When a gangster predicts the election result...two-and-half years in advance
In a previous post, I examined the crucial, controversial question as to whether South Africa’s 2024 elections had been ‘rigged’ or manipulated.
There does not appear to be evidence of blatant rigging, as alleged by some, but I provided a non-exhaustive list of fourteen reasons to be concerned that the results were manipulated in some way.
I recently stumbled across a 15th reason in this interview with gangster-politician Gayton McKenzie:
In the interview [full, original version here] conducted in January 2022, McKenzie confidently predicts that the ANC would get 41% in the national elections scheduled for 2024.
McKenzie is a criminal of many talents, but a poker face is not one of them and his absolute confidence is evident.
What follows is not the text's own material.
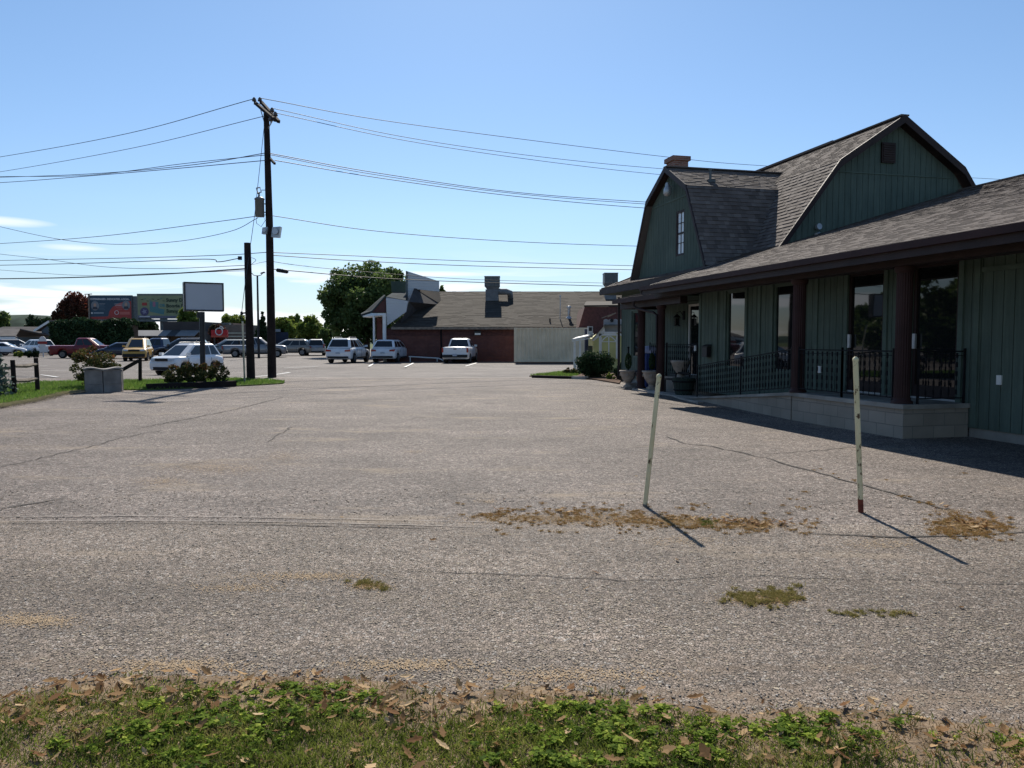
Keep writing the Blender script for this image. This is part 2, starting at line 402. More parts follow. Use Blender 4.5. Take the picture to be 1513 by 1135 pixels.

Given the deluge of pre-election ‘predictions’ of similarly low numbers that were published in the year before the elections, it may be easy to forget that in late 2021 the only credible national political polling company put the ANC’s support at slightly below 50% for local government elections. And the party was generally expected, based on past evidence, to perform worse at local than national level.
So McKenzie could not have been relying on public polling information. In the clip he explains his remarkable specificity and confidence by saying ‘I read a lot’. Well, I suspect I read a lot more than McKenzie on these subjects and there was nothing in early 2022 pointing to the ANC collapsing to 41% of the national vote.
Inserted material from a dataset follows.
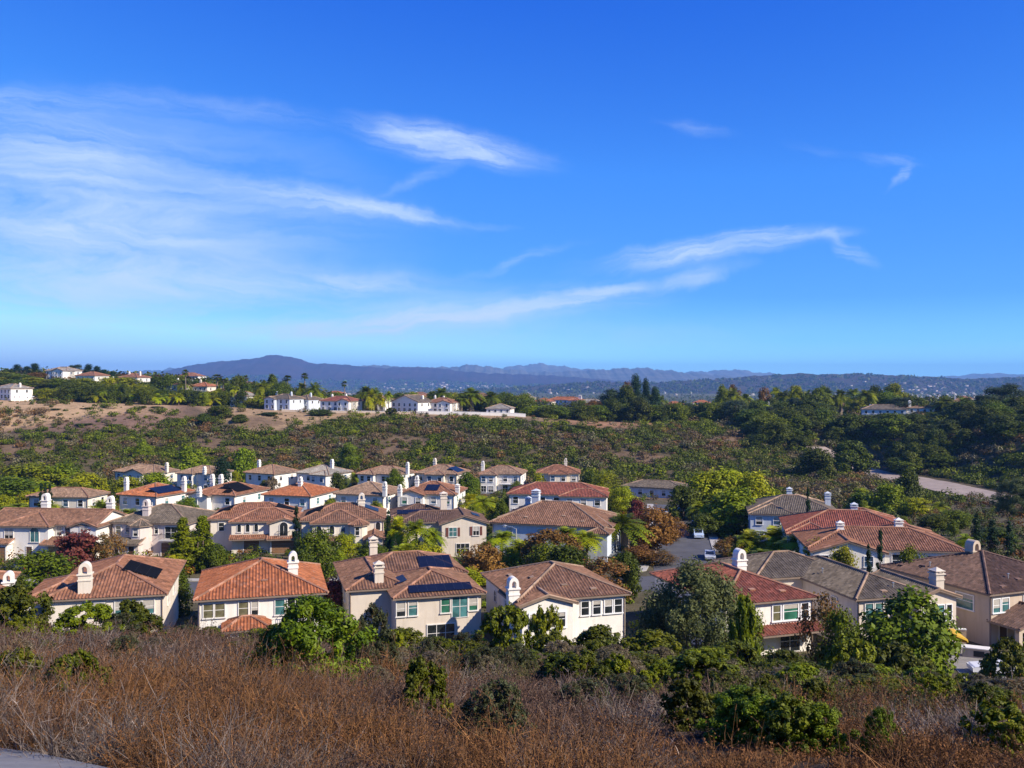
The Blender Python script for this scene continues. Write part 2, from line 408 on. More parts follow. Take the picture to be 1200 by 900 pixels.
n1 = N(nt, 'ShaderNodeTexNoise'); setin(n1, Scale=0.004, Detail=10.0, Roughness=0.7); L(tc.outputs['Object'], n1.inputs[0])
r1 = ramp(nt, [(0.35, (0.6, 0.62, 0.6)), (0.6, (1.15, 1.1, 1.0))]); L(n1.outputs[0], r1.inputs[0])
mx = mixc(nt, 'MULTIPLY', 1.0); L(at.outputs['Color'], mx.inputs[6]); L(r1.outputs[0], mx.inputs[7]); L(mx.outputs[2], b.inputs['Base Color'])
setin(b, Roughness=1.0, Specular_IOR_Level=0.0); M['mount'] = m
scrub = (0.048, 0.023, 0.036)  # scrub tone with the purple of distance haze put into it
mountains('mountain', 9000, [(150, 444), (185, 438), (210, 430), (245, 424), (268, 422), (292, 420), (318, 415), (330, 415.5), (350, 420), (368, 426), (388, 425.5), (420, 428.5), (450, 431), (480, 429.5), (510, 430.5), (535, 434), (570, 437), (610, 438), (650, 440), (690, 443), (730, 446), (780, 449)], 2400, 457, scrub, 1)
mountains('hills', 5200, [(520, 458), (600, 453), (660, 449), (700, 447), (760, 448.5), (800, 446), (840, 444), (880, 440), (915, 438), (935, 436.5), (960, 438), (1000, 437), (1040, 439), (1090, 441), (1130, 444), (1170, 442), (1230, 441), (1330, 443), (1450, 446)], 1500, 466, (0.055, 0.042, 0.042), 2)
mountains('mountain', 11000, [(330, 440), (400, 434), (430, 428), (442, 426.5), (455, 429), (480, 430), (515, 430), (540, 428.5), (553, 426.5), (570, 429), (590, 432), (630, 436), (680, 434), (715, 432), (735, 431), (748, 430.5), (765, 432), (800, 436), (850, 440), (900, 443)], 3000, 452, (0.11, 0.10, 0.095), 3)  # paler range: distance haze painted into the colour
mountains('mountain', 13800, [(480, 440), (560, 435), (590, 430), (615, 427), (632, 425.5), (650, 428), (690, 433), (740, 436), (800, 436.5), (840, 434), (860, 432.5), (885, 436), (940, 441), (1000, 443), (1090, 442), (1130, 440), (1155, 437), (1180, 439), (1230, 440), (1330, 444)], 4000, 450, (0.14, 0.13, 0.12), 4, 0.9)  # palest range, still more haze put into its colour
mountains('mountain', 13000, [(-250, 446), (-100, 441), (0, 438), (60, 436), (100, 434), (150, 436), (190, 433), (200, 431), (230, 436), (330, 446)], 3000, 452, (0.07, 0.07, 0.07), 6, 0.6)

# ------------------------------------------------------------------ camera, sun, sky, air
cam = bpy.data.cameras.new('camera'); cam.sensor_width = 36; cam.lens = 36*F/1200; cam.clip_end = 120000; cam.clip_start = 0.1
co = bpy.data.objects.new('camera', cam); col.objects.link(co); co.rotation_euler = (R(90) - math.atan(5/F), 0, 0); sc.camera = co
SUN_AZ, SUN_EL = R(61), R(36)            # from straight behind the camera towards its right
sd = Vector((sin(SUN_AZ)*cos(SUN_EL), -cos(SUN_AZ)*cos(SUN_EL), sin(SUN_EL)))
sun = bpy.data.lights.new('sun', 'SUN'); sun.energy = 5.0; sun.angle = R(0.55); sun.color = (1.0, 0.90, 0.76)
so = bpy.data.objects.new('sun', sun); col.objects.link(so); so.rotation_euler = (-sd).to_track_quat('-Z', 'Y').to_euler()

w = bpy.data.worlds.new('World'); sc.world = w; w.use_nodes = True
nt = w.node_tree; L = nt.links.new
bg = nt.nodes['Background']; bg.inputs[1].default_value = 0.10
sky = N(nt, 'ShaderNodeTexSky', sky_type='NISHITA', sun_disc=False, sun_elevation=SUN_EL, sun_rotation=math.atan2(sd.x, sd.y), altitude=100, air_density=1.0, dust_density=0.15, ozone_density=3.0)
# grade the sky's own brightness scale into the deep, clear blue of the day
sp = N(nt, 'ShaderNodeSeparateColor'); L(sky.outputs[0], sp.inputs[0])
sm = N(nt, 'ShaderNodeMapRange'); setin(sm, From_Min=0.6, From_Max=9.0); L(sp.outputs[0], sm.inputs[0])
def q(lin): return (lin*8.41 - 0.6)/8.4
sr = ramp(nt, [(0.0, (.011, .09, .52)), (q(.136), (.0185, .150, .74)), (q(.226), (.061, .305, .95)), (q(.434), (.125, .46, 1.05)), (q(.617), (.28, .78, 1.2)), (q(.75), (.48, 1.08, 1.35)), (1.0, (.6, .8, 1.0))])
L(sm.outputs[0], sr.inputs[0])
hs = N(nt, 'ShaderNodeVectorMath', operation='MULTIPLY'); L(sr.outputs[0], hs.inputs[0]); hs.inputs[1].default_value = (6.7, 6.7, 7.2)
tc = N(nt, 'ShaderNodeTexCoord'); sx = N(nt, 'ShaderNodeSeparateXYZ'); L(tc.outputs['Generated'], sx.inputs[0])
def M2(op, a, b2=None, clamp=False):
    n = N(nt, 'ShaderNodeMath', operation=op, use_clamp=clamp)
    for k, v in enumerate((a, b2)):
        if v is None: continue
        if isinstance(v, (int, float)): n.inputs[k].default_value = v
        else: L(v, n.inputs[k])
    return n.outputs[0]
yc = M2('MAXIMUM', sx.outputs[1], 0.05)
u = M2('DIVIDE', sx.outputs[0], yc); v = M2('DIVIDE', sx.outputs[2], yc)
front = M2('MULTIPLY', M2('GREATER_THAN', sx.outputs[1], 0.06), M2('GREATER_THAN', sx.outputs[2], 0.0))
cb = N(nt, 'ShaderNodeCombineXYZ'); L(u, cb.inputs[0]); L(v, cb.inputs[1])
# bend the cloud layer so that the wisps are not straight
wn = N(nt, 'ShaderNodeTexNoise'); setin(wn, Scale=5.0, Detail=3.0); L(cb.outputs[0], wn.inputs[0])
ws = N(nt, 'ShaderNodeVectorMath', operation='SUBTRACT'); L(wn.outputs['Color'], ws.inputs[0]); ws.inputs[1].default_value = (0.5, 0.5, 0.5)
wm = N(nt, 'ShaderNodeVectorMath', operation='MULTIPLY'); L(ws.outputs[0], wm.inputs[0]); wm.inputs[1].default_value = (0.10, 0.04, 0)
wa = N(nt, 'ShaderNodeVectorMath', operation='ADD'); L(cb.outputs[0], wa.inputs[0]); L(wm.outputs[0], wa.inputs[1])
# a finer ripple on top, so that the streaks break into threads
wn2 = N(nt, 'ShaderNodeTexNoise'); setin(wn2, Scale=26.0, Detail=6.0, Roughness=.65); L(cb.outputs[0], wn2.inputs[0])
ws2 = N(nt, 'ShaderNodeVectorMath', operation='SUBTRACT'); L(wn2.outputs['Color'], ws2.inputs[0]); ws2.inputs[1].default_value = (0.5, 0.5, 0.5)
wm2 = N(nt, 'ShaderNodeVectorMath', operation='MULTIPLY'); L(ws2.outputs[0], wm2.inputs[0]); wm2.inputs[1].default_value = (0.045, 0.016, 0)
wb = N(nt, 'ShaderNodeVectorMath', operation='ADD'); L(wa.outputs[0], wb.inputs[0]); L(wm2.outputs[0], wb.inputs[1]); wa = wb
def fibre(ang, sx_, sy_, seed, lo, hi, rough=0.68):
    mp = N(nt, 'ShaderNodeMapping', vector_type='POINT'); mp.inputs['Rotation'].default_value = (0, 0, R(ang)); mp.inputs['Scale'].default_value = (1, 1, 1); L(wa.outputs[0], mp.inputs[0])
    m3 = N(nt, 'ShaderNodeMapping'); m3.inputs['Scale'].default_value = (sx_, sy_, 1); m3.inputs['Location'].default_value = (seed, seed*1.7, seed); L(mp.outputs[0], m3.inputs[0])
    nz = N(nt, 'ShaderNodeTexNoise'); setin(nz, Scale=1.0, Detail=10.0, Roughness=rough, Distortion=0.9); L(m3.outputs[0], nz.inputs[0])
    mr = N(nt, 'ShaderNodeMapRange'); setin(mr, From_Min=lo, From_Max=hi); L(nz.outputs[0], mr.inputs[0]); return mr.outputs[0]
fibA = fibre(10, 4.2, 40, 1.3, 0.41, 0.64, .70)      # falling towards the east
fibB = fibre(-9, 4.0, 44, 4.1, 0.41, 0.64, .70)      # rising towards the east
soft = fibre(4, 3.2, 20, 7.7, 0.36, 0.70, 0.68)
total = None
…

Similar ‘predictions’ of the ANC’s collapse only emerged later in 2022, notably in the form of an article published in August by Daily Maverick. One of its editors, Ferial Haffajee, claimed that a recent IPSOS poll had found that ANC support had collapsed to 42%. The ANC’s collapse was foretold, said Haffajee:
But Haffajee was misrepresenting the facts. A cursory glance at the polling numbers showed that the 42% Haffajee was referring to, was of total respondents. But 21% of the respondents did not name a political party they would vote for, either because they said they would not vote (10%) or they refused to respond (7%) or they were not registered (4%). So the least controversial estimate of the ANC’s support, and typically the one that would be used to describe such results, would have been 53% (42 divided by 79). Leading to a dramatically different conclusion.1
It’s possible that Haffajee and all the Daily Maverick editors and proofreaders were so incompetent that they missed this glaring error but that seems unlikely. It was a major story. And Haffajee by that time was a very senior editor, having previously been editor-in-chief of the Mail and Guardian. So the more plausible conclusion is that it was a deliberate misrepresentation.
These facts simply add to the fourteen concerns I listed previously, suggesting that the 2024 election results were manipulated - potentially in a range of different ways - to achieve an outcome that had already been decided.
The fact, furthermore, that Gayton McKenzie secured a ministerial position despite having nowhere near enough votes to warrant it, merely adds to the suspicion that he had access to the people who were involved in these manipulations. And once again the name of Rob Hersov is the one that comes to mind. A good time to read what I have already written about him, if you haven’t already:
A similar point was made two weeks later by the executive director of the dubiously opaque ‘Inclusive Society Foundation’ which Haffajee described as a “an independent think-tank sympathetic to the ANC”. However, even then Haffajee presented this as merely a debate about how to interpret the numbers, rather than admitting she had misrepresented them.